The New Yorker called Assange a “trafficker” which made him sound like a drug dealer. But it did make the useful point Assange has made diverse enemies including failed British bank Northern Rock, Kenyan President Daniel Arap Moi and the “Church” of Scientology. Assange sent back a lovely letter to demands from the Scientologists’ lawyers: [We] will not comply with legally abusive requests from Scientology any more than Wikileaks has complied with similar demands from Swiss banks, Russian offshore stem-cell centres, former African kleptocrats, or the Pentagon.”
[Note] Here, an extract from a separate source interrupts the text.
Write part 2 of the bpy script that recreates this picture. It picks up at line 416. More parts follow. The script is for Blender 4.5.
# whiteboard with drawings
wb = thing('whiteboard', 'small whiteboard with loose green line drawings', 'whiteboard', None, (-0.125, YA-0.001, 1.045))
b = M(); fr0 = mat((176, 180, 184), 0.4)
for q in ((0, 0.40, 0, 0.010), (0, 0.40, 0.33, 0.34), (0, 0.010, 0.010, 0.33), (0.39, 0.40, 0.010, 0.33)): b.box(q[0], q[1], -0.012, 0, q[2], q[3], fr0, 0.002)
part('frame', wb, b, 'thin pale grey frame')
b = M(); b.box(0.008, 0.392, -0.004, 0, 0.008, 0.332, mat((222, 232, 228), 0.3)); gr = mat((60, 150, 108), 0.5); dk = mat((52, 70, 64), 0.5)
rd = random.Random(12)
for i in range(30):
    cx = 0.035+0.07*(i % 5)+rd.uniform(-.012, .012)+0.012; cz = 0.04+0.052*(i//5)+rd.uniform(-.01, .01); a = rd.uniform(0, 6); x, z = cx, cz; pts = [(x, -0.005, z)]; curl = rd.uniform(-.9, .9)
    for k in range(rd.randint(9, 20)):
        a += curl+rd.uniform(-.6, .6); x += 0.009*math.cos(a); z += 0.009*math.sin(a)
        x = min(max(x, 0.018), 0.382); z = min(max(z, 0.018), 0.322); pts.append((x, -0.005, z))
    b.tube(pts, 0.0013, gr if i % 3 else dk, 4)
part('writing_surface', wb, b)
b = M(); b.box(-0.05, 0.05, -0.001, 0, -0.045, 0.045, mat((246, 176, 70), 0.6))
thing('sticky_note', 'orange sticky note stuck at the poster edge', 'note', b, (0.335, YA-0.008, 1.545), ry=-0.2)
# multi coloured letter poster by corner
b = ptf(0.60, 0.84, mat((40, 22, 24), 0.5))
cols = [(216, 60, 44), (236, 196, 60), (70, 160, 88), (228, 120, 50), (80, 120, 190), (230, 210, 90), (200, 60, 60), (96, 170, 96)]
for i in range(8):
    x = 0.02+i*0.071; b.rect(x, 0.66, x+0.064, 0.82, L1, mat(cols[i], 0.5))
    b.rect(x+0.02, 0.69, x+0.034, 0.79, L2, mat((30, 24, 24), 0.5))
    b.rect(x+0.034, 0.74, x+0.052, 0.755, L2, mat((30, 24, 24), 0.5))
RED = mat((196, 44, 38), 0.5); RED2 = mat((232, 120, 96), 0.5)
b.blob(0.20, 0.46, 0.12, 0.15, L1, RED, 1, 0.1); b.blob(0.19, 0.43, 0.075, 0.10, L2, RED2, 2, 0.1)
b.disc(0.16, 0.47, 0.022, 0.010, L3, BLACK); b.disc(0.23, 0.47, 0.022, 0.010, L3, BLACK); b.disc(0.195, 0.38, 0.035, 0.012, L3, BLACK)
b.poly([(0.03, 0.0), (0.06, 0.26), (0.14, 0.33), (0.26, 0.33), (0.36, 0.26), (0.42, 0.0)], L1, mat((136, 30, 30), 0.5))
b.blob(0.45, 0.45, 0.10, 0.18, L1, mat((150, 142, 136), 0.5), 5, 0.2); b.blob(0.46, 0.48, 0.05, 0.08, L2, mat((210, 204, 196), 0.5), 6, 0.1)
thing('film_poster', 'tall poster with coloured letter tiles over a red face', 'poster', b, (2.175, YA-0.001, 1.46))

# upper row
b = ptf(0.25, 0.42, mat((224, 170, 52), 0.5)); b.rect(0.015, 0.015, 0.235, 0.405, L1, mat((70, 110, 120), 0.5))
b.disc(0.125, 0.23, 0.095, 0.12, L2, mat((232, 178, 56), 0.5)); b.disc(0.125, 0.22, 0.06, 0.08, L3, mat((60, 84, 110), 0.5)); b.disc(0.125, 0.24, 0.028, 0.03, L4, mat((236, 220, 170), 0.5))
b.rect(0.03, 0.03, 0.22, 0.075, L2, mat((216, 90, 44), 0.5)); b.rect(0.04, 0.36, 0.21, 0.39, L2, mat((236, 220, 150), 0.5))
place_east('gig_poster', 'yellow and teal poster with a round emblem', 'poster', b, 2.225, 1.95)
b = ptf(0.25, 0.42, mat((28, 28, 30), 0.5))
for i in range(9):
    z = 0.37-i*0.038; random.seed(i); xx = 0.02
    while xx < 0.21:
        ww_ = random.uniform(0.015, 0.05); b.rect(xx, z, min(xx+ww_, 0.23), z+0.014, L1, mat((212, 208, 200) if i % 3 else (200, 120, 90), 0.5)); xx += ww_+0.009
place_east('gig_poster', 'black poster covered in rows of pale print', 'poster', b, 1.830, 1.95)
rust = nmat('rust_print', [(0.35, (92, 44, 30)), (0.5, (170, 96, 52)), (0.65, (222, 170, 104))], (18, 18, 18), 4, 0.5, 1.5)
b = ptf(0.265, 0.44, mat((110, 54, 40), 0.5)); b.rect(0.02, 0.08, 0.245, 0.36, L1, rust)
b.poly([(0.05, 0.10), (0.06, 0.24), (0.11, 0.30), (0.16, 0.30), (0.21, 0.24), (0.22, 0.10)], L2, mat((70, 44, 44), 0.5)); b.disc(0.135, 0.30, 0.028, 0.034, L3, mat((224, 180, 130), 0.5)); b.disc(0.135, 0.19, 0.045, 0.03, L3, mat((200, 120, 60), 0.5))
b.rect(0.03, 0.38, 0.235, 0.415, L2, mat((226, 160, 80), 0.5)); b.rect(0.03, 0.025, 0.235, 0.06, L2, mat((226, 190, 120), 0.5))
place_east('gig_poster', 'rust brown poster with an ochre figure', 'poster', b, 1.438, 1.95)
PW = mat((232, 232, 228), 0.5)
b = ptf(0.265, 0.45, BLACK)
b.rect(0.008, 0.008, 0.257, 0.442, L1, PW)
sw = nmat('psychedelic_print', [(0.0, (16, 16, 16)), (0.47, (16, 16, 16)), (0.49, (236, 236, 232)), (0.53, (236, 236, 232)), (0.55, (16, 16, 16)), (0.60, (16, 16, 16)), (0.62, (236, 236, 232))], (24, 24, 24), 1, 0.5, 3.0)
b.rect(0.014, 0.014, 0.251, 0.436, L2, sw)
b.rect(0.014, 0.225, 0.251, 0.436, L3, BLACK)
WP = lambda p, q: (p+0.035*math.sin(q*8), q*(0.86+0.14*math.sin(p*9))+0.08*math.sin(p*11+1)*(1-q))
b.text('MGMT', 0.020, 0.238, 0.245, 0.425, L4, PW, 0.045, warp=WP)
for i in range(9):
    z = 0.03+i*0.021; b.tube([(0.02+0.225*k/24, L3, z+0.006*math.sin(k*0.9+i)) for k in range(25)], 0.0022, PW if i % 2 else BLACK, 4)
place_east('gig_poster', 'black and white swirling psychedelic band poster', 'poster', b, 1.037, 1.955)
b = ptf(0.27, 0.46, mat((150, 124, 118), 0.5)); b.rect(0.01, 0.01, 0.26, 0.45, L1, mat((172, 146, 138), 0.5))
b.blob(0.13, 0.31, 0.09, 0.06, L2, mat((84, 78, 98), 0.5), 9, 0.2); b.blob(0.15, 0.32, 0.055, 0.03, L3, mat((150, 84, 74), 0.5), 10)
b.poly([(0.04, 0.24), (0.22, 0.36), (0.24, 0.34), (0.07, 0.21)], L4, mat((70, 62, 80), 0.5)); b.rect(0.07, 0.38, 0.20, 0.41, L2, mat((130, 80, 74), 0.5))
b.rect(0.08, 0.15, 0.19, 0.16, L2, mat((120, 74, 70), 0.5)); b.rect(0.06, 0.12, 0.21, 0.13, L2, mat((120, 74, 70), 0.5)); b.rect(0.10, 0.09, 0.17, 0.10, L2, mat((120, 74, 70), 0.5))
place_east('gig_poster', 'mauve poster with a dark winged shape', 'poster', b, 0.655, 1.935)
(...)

While perhaps nettled by being listed next to kleptocrats, The White House response merely expressed its annoyance about what Assange’s “irresponsible leaks” wouldn’t do. “[They] will not impact our ongoing commitment to deepen our partnerships with Afghanistan and Pakistan; to defeat our common enemies; and to support the aspirations of the Afghan and Pakistani people”. Otherwise National Security Advisor General James Jones was agreeing with everything leaked because he said they had already acted on its problems.
That leaves most of the case against Assange about consequences. “Innocents will die” is a short summation of it. Under this argument it does not matter what good can come from the documents in the public domain, because the possible death of Afghans identified as helpers is too high a price to pay. The right to kill innocents is an option the armed forces wants to keep exclusively for itself.
Noticeably this argument has not been used against the three newspapers each of which used the data for their stories. They are part of the social responsible press who are also answerable to laws both at home and wherever they publish. Wikileaks does not have these constraints. Jay Rosen calls Wikileaks the world’s first stateless news organisation. Wikileaks releases information onto the Internet without regard for national interest. Rosen said that up to now, the press was free to report on secret matters only so far as their local law protected them. “Wikileaks is able to report on what the powerful wish to keep secret because the logic of the Internet permits it,” Rosen said. “This is new. Just as the Internet has no terrestrial address or central office, neither does Wikileaks.”
This spatial elasticity means Wikileaks gets to be play by multiple sets of rules. Assistant Professor of Media Culture at the College of Staten Island CW Anderson sees it as asymmetric journalism which can either go it alone or else perform a dance between two informational cultures “one of hackers and one of reporters”.
With so much information in the public sphere, Jeff Jarvis asks where the line should be drawn. His conclusion is that “the line has to move so that our default, especially in government, is transparency.” Jarvis said the “sane response” to leaks was to open up as much as possible. “Then there’s nothing to leak except the things that shouldn’t be leaked,” he said.
Good. Now that we’ve got that straight we can move beyond the infatuation with the stateless tool and get back to Assange’s question, which is simple and grounded in geographical reality. Why are we in Afghanistan?